> **Prompt**
Check each line below for the word "from", and copy those that have it.

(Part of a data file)

/---

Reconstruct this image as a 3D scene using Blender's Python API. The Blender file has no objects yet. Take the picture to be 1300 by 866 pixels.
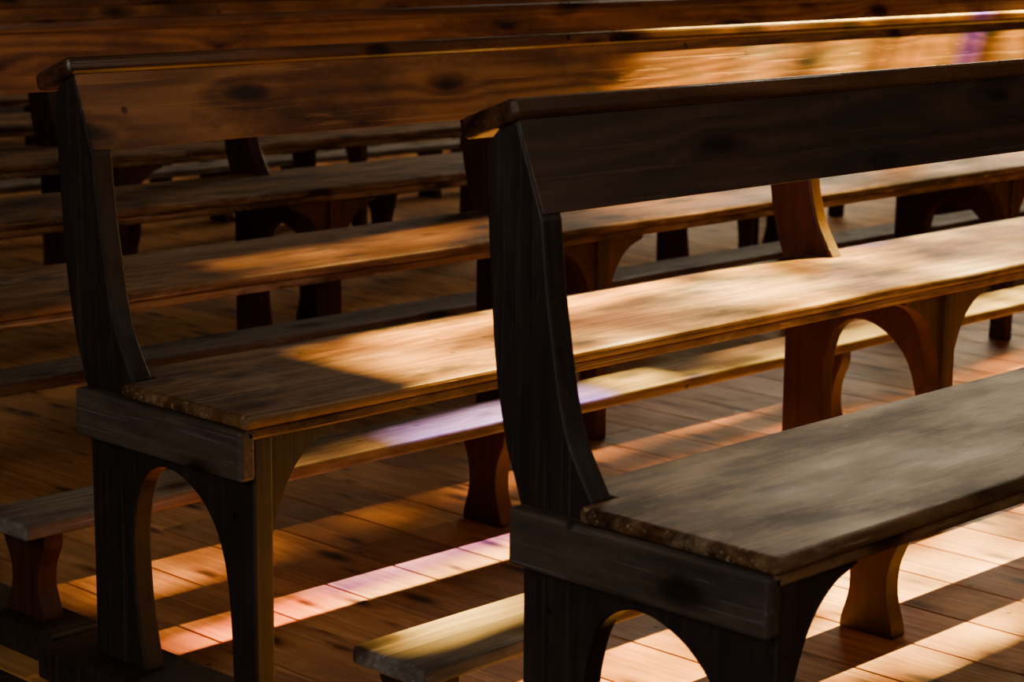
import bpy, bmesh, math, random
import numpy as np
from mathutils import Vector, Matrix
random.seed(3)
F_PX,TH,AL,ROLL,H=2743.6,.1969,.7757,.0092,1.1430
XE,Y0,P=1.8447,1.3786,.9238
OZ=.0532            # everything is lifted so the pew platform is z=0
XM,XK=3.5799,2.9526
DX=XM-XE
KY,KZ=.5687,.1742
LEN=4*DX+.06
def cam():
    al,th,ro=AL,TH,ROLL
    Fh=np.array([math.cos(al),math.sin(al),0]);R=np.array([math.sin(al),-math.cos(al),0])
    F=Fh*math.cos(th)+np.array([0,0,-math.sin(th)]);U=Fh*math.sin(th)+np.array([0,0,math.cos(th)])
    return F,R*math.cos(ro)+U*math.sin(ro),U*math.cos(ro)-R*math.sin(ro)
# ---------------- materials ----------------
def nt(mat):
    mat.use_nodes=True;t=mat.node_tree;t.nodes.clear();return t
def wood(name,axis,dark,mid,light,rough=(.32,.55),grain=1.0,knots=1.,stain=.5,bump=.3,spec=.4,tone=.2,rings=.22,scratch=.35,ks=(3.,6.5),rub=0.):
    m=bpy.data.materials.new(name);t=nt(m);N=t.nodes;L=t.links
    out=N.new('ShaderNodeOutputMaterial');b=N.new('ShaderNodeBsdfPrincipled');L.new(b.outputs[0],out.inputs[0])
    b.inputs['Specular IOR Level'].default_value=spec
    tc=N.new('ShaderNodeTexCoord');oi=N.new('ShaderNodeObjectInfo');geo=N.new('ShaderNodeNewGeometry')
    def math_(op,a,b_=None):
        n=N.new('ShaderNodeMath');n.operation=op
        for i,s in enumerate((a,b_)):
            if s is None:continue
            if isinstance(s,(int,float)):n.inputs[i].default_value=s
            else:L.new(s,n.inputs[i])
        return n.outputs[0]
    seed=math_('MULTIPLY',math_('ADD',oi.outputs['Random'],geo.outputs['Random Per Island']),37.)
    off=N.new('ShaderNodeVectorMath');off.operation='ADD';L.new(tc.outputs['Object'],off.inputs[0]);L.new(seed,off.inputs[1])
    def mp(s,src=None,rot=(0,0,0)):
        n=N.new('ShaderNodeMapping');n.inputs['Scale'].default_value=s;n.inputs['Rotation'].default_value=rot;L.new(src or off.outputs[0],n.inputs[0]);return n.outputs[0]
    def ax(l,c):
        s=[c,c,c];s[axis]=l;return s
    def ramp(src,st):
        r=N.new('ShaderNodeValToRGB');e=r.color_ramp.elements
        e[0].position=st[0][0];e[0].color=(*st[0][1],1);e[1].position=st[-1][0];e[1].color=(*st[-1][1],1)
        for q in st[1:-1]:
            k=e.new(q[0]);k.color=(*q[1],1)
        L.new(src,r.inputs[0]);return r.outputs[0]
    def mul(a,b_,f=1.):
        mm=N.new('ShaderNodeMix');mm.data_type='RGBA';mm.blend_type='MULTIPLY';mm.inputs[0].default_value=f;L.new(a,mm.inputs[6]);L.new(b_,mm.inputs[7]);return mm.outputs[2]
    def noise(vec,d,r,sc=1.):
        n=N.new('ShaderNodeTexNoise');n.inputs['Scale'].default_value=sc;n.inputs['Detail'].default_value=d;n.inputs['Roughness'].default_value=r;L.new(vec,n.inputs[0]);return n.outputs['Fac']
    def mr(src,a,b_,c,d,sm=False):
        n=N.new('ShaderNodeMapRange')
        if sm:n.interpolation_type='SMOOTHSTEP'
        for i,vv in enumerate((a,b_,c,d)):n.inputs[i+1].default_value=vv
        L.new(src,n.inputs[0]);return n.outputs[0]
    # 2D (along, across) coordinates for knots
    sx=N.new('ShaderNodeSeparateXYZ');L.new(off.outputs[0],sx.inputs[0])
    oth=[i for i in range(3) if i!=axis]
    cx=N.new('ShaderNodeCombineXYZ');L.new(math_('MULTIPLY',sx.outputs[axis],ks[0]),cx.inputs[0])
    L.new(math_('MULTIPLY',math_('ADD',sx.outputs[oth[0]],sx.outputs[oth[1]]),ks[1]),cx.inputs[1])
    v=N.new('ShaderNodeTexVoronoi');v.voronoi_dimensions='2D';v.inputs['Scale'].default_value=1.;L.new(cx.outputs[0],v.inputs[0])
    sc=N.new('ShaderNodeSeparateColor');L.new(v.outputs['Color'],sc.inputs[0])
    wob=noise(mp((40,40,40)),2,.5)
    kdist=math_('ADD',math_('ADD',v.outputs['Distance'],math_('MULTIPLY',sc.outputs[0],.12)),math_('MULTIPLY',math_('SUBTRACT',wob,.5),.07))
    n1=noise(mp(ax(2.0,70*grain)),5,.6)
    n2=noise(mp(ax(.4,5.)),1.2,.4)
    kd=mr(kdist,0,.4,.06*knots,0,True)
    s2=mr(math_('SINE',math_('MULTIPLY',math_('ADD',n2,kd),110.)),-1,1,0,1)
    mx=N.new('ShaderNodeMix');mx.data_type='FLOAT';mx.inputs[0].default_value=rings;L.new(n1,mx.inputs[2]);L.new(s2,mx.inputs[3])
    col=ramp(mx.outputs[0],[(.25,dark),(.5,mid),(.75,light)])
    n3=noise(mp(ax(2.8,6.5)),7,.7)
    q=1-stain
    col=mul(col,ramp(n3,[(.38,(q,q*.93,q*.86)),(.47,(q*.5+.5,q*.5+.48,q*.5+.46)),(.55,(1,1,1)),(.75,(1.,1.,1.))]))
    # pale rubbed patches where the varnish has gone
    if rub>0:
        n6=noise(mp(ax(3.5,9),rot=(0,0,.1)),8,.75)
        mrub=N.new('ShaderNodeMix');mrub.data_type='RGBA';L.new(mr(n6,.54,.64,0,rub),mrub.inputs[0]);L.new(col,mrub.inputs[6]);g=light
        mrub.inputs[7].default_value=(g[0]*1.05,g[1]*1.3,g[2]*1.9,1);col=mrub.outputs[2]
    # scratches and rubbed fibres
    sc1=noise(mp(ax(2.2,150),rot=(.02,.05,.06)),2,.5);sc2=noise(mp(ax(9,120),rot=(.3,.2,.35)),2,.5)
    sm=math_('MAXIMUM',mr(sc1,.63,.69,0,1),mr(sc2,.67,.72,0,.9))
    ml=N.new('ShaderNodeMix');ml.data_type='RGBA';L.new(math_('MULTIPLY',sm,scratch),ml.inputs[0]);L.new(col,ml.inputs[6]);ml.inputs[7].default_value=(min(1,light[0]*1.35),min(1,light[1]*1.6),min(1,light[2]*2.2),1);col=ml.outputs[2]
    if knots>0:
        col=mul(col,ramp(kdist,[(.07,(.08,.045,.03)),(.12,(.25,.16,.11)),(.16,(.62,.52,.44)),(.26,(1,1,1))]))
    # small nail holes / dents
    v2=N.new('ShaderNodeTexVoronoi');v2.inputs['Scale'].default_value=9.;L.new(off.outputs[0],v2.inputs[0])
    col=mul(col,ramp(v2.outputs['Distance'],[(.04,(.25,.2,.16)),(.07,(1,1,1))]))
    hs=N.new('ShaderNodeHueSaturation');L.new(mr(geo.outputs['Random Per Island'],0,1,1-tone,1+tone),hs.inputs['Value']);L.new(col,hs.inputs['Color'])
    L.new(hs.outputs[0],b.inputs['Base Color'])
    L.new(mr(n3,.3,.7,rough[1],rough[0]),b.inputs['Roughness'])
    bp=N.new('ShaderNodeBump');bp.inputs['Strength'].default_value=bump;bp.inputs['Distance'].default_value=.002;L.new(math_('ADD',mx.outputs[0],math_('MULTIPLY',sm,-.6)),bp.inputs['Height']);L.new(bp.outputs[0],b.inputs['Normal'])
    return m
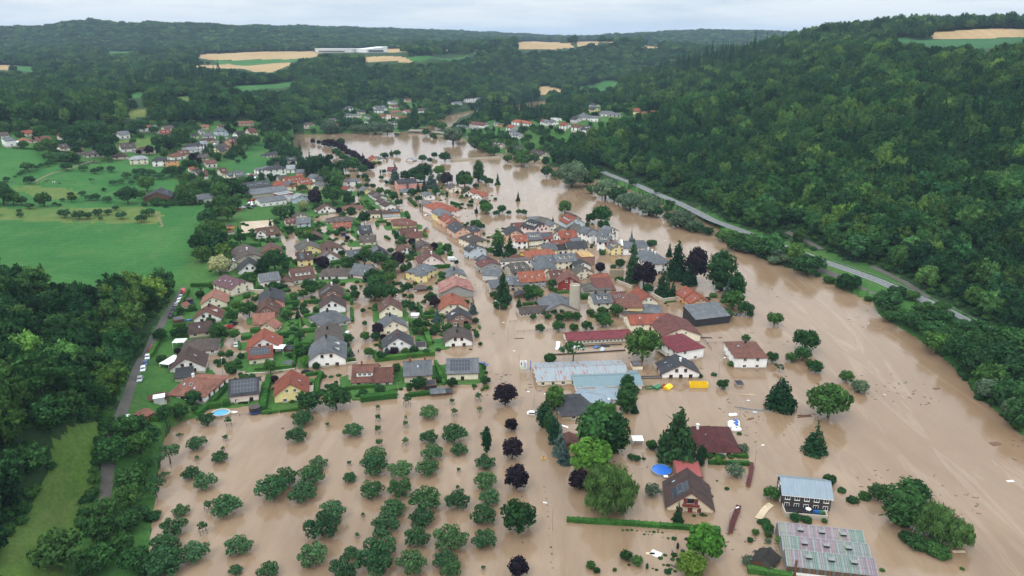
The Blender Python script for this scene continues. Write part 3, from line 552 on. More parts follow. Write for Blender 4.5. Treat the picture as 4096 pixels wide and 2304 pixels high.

\---

> **Completed exercise**
from mathutils import Vector, Matrix
The Blender Python script for this scene continues. Write part 3, from line 552 on. More parts follow. Write for Blender 4.5. Treat the picture as 4096 pixels wide and 2304 pixels high.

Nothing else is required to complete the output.